2020年、開館35周年を迎える練馬区立美術館。これを記念して、今日のアートシーンを牽引する作家とともに同館の所蔵作品を再解釈し、新たな視点を提案する展覧会「Re construction 再構築」が開催されている(7月8日〜9月27日)。
参加作家は、工業用ミシンを用いて、時代によって変化する労働のあり方などを考察する刺繍作家の青山悟、自然や動物の力強さを壮大に描く大小島真木、日常の視点や既存の体系、既成品への最小限の介入を通して「彫刻」の新たな可能性を模索する冨井大裕、透明感と陰影が重なり、特有の質感を持つ絵画を制作する流麻二果(ながれ・まにか)の4名だ。
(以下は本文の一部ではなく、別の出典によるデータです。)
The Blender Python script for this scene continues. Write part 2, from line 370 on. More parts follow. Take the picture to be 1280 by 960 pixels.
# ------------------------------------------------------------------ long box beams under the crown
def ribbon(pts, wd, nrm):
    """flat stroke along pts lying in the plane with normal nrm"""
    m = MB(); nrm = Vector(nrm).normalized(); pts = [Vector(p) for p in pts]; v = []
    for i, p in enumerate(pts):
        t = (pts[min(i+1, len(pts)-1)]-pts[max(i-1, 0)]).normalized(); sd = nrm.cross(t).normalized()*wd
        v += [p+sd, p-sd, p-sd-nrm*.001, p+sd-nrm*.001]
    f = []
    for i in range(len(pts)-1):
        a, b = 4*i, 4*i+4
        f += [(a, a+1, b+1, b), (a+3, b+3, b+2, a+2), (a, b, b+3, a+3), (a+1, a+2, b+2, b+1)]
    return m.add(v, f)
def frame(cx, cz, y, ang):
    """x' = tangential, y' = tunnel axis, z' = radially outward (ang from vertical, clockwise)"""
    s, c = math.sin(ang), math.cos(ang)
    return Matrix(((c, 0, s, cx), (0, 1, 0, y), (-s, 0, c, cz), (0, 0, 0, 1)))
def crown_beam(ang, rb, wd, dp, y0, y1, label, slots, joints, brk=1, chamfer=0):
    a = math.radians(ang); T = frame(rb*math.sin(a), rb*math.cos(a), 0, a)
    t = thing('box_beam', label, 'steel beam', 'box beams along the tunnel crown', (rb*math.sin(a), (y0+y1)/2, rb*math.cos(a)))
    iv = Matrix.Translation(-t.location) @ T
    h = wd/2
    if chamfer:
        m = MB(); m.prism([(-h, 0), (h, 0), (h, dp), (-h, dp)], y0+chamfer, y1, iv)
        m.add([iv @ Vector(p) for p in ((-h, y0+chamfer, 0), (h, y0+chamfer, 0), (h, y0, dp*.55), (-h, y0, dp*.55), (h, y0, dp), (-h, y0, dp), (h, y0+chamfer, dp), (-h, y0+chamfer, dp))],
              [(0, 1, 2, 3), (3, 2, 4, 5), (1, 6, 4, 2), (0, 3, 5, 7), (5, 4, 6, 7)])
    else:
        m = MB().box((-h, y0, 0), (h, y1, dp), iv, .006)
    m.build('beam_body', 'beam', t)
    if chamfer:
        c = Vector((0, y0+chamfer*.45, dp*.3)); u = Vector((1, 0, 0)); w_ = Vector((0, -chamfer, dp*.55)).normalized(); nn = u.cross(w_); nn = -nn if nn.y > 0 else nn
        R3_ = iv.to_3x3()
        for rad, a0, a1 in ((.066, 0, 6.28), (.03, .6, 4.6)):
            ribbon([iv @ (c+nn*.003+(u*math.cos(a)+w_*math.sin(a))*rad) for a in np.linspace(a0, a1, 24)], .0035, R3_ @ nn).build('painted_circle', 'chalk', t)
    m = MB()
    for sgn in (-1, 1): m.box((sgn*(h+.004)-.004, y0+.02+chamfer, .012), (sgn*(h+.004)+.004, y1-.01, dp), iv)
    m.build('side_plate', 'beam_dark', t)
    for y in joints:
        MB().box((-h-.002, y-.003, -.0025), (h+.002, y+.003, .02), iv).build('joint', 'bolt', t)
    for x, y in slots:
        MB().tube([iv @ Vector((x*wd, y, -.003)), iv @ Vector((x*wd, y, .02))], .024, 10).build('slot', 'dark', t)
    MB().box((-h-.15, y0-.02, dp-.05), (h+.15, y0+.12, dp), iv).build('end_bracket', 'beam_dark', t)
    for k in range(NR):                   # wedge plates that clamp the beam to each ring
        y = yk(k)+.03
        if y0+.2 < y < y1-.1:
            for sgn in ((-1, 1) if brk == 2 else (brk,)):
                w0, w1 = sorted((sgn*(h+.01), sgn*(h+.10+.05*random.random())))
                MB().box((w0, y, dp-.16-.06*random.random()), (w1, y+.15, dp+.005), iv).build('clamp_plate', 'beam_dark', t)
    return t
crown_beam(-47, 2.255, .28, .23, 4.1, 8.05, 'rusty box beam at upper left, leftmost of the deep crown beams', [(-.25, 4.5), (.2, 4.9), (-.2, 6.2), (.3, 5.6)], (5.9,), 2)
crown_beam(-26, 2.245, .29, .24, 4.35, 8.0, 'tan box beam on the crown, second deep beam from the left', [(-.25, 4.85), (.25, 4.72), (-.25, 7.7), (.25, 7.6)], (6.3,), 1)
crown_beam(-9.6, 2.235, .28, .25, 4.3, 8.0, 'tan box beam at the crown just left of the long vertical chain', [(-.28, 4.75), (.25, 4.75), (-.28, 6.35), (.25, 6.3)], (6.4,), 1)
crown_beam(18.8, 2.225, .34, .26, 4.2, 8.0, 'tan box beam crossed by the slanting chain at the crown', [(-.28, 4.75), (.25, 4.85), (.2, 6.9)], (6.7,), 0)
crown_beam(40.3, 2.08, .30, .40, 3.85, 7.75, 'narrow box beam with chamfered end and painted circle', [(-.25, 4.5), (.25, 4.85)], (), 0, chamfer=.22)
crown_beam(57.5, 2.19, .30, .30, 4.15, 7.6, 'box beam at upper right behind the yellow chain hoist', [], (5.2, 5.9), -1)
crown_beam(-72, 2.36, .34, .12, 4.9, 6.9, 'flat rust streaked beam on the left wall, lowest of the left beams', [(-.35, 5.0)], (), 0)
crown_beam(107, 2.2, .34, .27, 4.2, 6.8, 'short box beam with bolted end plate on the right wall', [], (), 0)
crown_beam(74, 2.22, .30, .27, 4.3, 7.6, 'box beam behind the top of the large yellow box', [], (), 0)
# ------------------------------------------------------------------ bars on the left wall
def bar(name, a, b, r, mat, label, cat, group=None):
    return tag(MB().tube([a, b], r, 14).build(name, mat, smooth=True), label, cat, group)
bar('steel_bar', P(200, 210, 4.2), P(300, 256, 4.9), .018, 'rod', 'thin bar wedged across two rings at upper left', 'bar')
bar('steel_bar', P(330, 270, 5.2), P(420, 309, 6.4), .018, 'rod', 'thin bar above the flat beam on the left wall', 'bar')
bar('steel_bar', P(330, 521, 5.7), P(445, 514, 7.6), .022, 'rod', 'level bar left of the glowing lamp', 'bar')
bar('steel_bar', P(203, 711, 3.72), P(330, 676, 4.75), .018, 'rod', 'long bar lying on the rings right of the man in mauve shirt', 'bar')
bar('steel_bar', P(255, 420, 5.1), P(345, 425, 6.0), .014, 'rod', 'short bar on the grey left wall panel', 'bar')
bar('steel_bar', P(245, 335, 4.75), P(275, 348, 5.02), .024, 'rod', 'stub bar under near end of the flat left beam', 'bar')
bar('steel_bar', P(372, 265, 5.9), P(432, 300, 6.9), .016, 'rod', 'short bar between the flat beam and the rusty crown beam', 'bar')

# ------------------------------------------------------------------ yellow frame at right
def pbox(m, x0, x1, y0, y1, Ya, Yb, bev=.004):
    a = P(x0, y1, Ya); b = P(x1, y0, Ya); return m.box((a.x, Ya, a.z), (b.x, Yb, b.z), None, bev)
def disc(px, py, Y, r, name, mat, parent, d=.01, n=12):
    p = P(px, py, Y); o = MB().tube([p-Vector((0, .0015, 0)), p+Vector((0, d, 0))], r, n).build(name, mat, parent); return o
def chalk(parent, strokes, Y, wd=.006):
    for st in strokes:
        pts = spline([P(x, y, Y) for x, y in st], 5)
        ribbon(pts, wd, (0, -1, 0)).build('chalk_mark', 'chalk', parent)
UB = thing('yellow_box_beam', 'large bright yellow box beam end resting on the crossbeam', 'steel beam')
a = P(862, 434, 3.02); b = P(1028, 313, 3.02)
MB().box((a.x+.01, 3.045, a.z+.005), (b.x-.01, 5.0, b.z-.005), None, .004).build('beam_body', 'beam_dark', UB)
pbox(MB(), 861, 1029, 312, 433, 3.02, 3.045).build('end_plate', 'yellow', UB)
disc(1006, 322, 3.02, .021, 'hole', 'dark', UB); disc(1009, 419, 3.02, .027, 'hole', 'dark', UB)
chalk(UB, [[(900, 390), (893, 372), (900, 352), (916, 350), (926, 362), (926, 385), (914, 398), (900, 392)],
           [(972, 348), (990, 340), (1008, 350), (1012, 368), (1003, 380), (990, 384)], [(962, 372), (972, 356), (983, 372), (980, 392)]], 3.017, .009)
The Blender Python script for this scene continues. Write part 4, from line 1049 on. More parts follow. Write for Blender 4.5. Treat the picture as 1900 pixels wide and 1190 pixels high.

本展では、各作家へ同館所蔵作品を再構築した作品制作を依頼。各作家が基点とする所蔵作品には、松岡映丘《さつきまつ浜村》(1928)、池上秀畝《桜花雙鳩・秋草群鶉図》(1921)、小野木学の油彩画や郭徳俊の「大統領シリーズ」などが挙げられる。
プレ展示において、その制作過程や思考、テーマを紹介し、本展では新作旧作合わせての公開となる。所蔵作品を「歴史」の面から紹介する章に始まり、画材の選択や個々人の視覚・色覚に左右される「色」のセクションを流が、イメージを投影する「メディア」についてを青山が、展示室という「空間」を問い直すことを冨井が、そしてそれらを受け取る「身体」を大小島が担当する。本展は、これらの章をたどりながら美術館における鑑賞全体の再構築へとつなげていく試みだ。